Information shown:
[START]
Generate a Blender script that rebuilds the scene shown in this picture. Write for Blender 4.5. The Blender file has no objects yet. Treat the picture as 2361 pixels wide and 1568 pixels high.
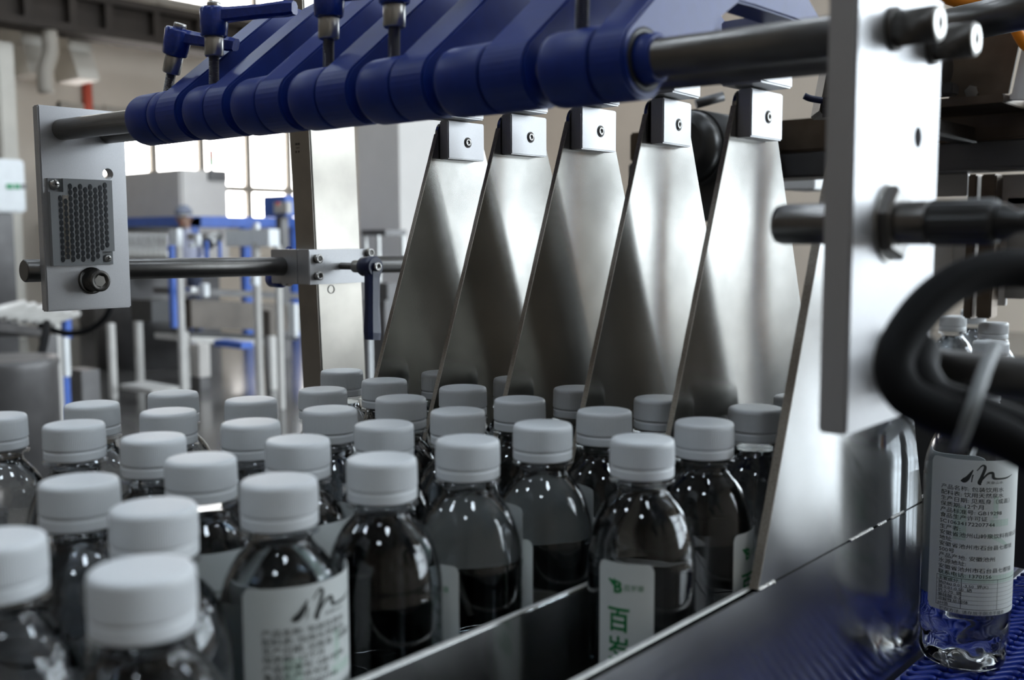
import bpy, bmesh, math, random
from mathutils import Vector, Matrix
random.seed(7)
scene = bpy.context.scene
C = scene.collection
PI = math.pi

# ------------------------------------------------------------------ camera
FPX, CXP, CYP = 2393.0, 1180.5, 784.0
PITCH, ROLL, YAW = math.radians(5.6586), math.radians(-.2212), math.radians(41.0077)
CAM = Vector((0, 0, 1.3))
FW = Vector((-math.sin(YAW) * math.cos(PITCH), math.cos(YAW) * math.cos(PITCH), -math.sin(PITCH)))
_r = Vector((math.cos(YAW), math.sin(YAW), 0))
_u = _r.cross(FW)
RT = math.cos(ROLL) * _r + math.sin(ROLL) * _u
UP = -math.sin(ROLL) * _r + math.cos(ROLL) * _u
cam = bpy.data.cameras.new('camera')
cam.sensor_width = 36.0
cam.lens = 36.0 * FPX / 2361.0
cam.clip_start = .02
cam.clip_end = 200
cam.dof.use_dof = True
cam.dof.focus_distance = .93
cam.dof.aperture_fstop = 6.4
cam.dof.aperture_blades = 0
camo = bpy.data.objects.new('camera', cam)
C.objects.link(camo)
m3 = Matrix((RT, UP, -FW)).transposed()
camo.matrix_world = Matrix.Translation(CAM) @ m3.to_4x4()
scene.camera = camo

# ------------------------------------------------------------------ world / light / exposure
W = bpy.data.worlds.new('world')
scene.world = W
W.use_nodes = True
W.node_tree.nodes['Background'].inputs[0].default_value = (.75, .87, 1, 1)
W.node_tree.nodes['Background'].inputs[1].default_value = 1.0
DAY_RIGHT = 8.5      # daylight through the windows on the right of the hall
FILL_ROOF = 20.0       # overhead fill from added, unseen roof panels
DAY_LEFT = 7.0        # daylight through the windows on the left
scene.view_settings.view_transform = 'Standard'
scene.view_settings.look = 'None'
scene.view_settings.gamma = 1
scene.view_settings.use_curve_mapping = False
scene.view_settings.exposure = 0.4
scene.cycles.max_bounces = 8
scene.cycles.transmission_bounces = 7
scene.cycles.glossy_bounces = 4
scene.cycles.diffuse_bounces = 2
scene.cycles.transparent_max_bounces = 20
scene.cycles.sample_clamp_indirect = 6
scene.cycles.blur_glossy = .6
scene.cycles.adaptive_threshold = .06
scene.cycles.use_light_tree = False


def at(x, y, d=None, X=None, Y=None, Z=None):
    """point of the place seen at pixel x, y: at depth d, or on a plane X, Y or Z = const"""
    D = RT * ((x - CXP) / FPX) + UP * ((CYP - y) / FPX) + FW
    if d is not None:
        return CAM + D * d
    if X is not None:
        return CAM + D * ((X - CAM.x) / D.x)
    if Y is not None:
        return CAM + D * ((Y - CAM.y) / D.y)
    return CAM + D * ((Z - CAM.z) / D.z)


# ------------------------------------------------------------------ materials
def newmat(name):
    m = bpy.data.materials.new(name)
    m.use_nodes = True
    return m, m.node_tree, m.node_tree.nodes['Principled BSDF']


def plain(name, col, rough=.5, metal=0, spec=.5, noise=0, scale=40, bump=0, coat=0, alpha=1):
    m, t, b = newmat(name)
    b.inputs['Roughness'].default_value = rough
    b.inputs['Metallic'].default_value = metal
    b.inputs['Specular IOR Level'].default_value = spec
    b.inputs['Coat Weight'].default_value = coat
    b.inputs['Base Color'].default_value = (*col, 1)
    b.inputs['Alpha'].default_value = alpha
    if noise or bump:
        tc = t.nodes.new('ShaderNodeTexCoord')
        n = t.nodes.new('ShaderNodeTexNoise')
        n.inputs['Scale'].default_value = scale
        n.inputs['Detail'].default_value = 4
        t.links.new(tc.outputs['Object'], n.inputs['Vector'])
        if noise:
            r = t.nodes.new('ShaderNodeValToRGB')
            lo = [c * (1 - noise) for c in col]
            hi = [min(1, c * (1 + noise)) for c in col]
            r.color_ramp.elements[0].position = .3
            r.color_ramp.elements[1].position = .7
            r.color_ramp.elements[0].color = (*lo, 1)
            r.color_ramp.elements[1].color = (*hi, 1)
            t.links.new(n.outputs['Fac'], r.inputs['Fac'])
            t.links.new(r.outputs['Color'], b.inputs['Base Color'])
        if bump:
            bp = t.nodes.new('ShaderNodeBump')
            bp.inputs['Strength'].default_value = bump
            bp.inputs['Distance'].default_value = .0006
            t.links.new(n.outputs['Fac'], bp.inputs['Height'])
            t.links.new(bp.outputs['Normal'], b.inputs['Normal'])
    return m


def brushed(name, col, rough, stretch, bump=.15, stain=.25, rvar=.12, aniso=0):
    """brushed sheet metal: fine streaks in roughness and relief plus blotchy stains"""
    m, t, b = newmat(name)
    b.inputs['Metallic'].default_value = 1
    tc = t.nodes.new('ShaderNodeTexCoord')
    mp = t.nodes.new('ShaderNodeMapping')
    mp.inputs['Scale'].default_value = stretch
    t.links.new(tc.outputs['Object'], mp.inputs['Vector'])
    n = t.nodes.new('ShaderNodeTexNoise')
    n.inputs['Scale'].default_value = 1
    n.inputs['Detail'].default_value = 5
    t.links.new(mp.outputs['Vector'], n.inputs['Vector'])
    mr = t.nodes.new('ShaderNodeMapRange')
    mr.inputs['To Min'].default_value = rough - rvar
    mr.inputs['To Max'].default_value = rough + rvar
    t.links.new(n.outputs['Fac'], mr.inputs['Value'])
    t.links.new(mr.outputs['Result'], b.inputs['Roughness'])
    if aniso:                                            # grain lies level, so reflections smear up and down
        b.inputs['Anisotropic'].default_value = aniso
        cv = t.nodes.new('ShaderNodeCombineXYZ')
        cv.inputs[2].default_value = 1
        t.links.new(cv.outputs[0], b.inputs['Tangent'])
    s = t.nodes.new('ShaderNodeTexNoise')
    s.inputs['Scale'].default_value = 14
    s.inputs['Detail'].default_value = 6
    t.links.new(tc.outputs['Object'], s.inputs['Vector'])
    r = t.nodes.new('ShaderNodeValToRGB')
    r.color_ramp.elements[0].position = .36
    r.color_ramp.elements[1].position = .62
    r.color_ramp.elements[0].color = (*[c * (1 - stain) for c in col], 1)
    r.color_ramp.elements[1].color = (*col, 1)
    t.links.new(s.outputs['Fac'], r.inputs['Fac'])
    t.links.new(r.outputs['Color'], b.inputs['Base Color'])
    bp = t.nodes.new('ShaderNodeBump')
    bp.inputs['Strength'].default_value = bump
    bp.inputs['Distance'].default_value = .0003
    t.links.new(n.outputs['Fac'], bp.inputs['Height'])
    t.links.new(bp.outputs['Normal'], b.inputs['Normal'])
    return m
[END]
The problem: Copy nothing but the lines from the first one in the listing through the line with "PI = math.pi", and omit the pictures.

Solution:
Generate a Blender script that rebuilds the scene shown in this picture. Write for Blender 4.5. The Blender file has no objects yet. Treat the picture as 2361 pixels wide and 1568 pixels high.
import bpy, bmesh, math, random
from mathutils import Vector, Matrix
random.seed(7)
scene = bpy.context.scene
C = scene.collection
PI = math.pi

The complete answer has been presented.